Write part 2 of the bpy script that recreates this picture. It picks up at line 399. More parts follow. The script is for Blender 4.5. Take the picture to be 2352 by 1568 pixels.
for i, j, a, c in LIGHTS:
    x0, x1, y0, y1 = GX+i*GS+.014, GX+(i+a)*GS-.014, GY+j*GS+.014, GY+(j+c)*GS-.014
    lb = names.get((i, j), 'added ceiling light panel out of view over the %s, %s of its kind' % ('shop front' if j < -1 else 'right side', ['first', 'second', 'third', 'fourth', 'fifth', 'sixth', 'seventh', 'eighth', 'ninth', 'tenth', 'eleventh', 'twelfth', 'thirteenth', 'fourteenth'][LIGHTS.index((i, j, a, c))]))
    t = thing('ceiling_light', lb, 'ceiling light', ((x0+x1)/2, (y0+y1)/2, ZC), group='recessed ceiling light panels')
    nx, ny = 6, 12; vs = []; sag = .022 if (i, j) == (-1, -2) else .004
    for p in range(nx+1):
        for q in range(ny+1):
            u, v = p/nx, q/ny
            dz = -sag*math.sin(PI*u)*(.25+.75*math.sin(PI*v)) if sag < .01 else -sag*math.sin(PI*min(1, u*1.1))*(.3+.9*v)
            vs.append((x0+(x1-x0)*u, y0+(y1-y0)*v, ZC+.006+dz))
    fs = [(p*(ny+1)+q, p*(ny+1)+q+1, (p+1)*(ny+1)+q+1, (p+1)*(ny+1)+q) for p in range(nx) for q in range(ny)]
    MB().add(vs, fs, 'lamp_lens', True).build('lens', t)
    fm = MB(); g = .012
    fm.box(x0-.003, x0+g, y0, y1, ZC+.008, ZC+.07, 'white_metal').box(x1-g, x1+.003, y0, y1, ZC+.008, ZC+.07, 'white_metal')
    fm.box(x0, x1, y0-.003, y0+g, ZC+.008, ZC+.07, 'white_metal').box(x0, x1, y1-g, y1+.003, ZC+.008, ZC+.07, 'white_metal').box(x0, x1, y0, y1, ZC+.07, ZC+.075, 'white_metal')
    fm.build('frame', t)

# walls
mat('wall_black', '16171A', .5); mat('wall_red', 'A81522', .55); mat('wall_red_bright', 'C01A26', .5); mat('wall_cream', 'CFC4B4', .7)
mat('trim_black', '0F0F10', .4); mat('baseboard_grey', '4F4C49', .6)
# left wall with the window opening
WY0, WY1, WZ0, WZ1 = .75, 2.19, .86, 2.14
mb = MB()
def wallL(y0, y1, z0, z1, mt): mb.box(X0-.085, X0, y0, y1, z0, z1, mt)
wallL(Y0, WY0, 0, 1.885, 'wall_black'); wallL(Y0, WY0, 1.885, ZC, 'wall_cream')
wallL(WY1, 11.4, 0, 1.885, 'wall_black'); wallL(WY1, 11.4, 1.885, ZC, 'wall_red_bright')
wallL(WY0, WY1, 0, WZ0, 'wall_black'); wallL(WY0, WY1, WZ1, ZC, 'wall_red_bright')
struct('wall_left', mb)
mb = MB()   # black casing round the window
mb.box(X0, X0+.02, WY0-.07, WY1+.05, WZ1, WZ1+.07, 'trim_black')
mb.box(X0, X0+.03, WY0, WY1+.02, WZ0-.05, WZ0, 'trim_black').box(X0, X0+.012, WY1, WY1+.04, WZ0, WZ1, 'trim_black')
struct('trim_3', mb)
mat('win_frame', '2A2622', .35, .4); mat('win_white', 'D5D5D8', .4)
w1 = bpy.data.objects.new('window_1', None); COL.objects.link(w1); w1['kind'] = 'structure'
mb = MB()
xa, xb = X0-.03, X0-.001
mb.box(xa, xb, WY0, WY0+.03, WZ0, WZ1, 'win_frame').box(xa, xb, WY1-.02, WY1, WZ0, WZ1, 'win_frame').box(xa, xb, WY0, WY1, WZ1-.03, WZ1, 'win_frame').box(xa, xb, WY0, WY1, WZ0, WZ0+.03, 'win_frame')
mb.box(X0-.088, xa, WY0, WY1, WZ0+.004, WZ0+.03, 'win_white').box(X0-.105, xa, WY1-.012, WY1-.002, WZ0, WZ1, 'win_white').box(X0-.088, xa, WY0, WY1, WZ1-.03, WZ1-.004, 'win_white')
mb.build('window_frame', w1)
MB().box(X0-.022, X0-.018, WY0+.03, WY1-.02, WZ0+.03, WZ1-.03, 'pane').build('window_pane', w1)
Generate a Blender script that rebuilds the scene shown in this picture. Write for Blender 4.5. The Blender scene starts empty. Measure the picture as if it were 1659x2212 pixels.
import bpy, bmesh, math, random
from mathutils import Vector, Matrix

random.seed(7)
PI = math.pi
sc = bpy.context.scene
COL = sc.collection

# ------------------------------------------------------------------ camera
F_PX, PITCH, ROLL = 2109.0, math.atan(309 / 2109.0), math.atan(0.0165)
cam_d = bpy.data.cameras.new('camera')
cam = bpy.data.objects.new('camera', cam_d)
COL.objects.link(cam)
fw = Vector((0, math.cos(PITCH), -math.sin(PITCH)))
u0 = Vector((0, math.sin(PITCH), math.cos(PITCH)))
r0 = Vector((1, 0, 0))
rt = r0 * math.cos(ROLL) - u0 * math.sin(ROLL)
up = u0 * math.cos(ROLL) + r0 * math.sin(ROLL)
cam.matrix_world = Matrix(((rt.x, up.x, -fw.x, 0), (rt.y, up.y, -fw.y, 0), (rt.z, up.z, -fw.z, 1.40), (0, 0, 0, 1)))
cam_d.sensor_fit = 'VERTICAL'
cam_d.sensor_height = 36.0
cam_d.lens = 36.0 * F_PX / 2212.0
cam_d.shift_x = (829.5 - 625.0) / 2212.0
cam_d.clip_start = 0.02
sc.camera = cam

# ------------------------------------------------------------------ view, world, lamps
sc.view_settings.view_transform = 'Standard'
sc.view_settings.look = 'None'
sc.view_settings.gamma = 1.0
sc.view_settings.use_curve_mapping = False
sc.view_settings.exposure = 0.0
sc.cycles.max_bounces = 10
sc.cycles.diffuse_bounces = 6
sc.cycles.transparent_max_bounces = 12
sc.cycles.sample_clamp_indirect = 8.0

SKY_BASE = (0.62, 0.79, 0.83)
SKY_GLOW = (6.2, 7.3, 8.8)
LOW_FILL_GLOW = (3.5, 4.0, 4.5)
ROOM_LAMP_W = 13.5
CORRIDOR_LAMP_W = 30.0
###
Reproduce the records above exactly, starting with the line that contains "Generate a Blender" and ending with the last line.

Generate a Blender script that rebuilds the scene shown in this picture. Write for Blender 4.5. The Blender scene starts empty. Measure the picture as if it were 1659x2212 pixels.
import bpy, bmesh, math, random
from mathutils import Vector, Matrix

random.seed(7)
PI = math.pi
sc = bpy.context.scene
COL = sc.collection

# ------------------------------------------------------------------ camera
F_PX, PITCH, ROLL = 2109.0, math.atan(309 / 2109.0), math.atan(0.0165)
cam_d = bpy.data.cameras.new('camera')
cam = bpy.data.objects.new('camera', cam_d)
COL.objects.link(cam)
fw = Vector((0, math.cos(PITCH), -math.sin(PITCH)))
u0 = Vector((0, math.sin(PITCH), math.cos(PITCH)))
r0 = Vector((1, 0, 0))
rt = r0 * math.cos(ROLL) - u0 * math.sin(ROLL)
up = u0 * math.cos(ROLL) + r0 * math.sin(ROLL)
cam.matrix_world = Matrix(((rt.x, up.x, -fw.x, 0), (rt.y, up.y, -fw.y, 0), (rt.z, up.z, -fw.z, 1.40), (0, 0, 0, 1)))
cam_d.sensor_fit = 'VERTICAL'
cam_d.sensor_height = 36.0
cam_d.lens = 36.0 * F_PX / 2212.0
cam_d.shift_x = (829.5 - 625.0) / 2212.0
cam_d.clip_start = 0.02
sc.camera = cam

# ------------------------------------------------------------------ view, world, lamps
sc.view_settings.view_transform = 'Standard'
sc.view_settings.look = 'None'
sc.view_settings.gamma = 1.0
sc.view_settings.use_curve_mapping = False
sc.view_settings.exposure = 0.0
sc.cycles.max_bounces = 10
sc.cycles.diffuse_bounces = 6
sc.cycles.transparent_max_bounces = 12
sc.cycles.sample_clamp_indirect = 8.0

SKY_BASE = (0.62, 0.79, 0.83)
SKY_GLOW = (6.2, 7.3, 8.8)
LOW_FILL_GLOW = (3.5, 4.0, 4.5)
ROOM_LAMP_W = 13.5
CORRIDOR_LAMP_W = 30.0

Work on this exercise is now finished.